DCRM use cases and alternatives
Last week, I had Individual Pirate on the podcast to talk about Fusion and Chainge Finance. In case you missed it, we talked about a cool feature of Fusion: DCRM (Distributed Control Rights Management). Basically, it allows you to generate and use a private/public key pair without ever exposing the entire private key to a single person. It takes 3 or more people to create the key, and then at least 2 of those people working together to use the key and lock/unlock the box.
You can split up keys like this without DCRM, but the magic part is where no one person ever has the whole key.
So what can you do with this? Well, it's just cryptography, so you don't even have to use the key pairs for blockchain. If you want to distribute control of anything encrypted, DCRM can do that.
Within the blockchain context, this scheme is commonly known as multisig wallets.
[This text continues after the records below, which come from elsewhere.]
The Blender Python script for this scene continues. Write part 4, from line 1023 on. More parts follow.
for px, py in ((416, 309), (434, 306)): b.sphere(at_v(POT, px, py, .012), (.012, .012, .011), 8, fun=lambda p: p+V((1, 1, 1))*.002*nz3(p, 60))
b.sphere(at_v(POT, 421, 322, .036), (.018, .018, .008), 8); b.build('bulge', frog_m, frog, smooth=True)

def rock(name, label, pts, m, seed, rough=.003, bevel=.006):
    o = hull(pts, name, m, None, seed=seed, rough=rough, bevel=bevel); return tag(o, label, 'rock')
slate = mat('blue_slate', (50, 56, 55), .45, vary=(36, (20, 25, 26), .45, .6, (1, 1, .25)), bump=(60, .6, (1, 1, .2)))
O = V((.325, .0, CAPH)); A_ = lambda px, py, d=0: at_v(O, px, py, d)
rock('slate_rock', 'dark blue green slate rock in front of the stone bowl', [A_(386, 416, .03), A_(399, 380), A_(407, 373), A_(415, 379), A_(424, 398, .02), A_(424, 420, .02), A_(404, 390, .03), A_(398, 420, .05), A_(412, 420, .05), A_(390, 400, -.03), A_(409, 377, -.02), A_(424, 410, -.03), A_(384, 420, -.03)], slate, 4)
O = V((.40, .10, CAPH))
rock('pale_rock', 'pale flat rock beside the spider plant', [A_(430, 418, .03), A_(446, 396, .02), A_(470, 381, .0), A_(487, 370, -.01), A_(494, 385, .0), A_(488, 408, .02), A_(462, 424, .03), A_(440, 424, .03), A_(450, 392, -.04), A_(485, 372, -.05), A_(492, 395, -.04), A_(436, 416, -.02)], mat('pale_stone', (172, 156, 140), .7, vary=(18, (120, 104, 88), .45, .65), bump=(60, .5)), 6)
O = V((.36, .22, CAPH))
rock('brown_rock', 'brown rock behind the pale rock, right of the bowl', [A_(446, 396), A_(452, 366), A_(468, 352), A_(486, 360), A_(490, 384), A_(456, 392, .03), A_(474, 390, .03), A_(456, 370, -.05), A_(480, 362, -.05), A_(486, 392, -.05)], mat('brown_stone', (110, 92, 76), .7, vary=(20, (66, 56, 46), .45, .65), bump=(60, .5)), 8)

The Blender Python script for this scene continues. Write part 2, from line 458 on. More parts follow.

It requires multiple parties to sign transactions for the blockchain. Because DCRM isn't blockchain-specific, you can use it to distribute control of any account on just about any blockchain.
On smart contract chains, you can achieve a better UX for multisig by using a smart contract to manage the wallet. This allows the signers to just use their existing wallets. They don't have to keep a specific additional piece of information just for the multisig. Less to remember means less to forget.
What you lose with this approach is interoperability. If you want to distribute control across multiple chains, the smart contract approach won't be portable. If you want to build a cross-chain DEX (like Chainge for example) then having DCRM makes it much easier to manage bridged assets from anywhere.
-Luke
P.S. Importantly, the D in DCRM is for distributed not decentralized. You pick who the participants are. It's not a permissionless network of shared owners that can come and go as they please. It's exciting tech, but don't confuse your D's.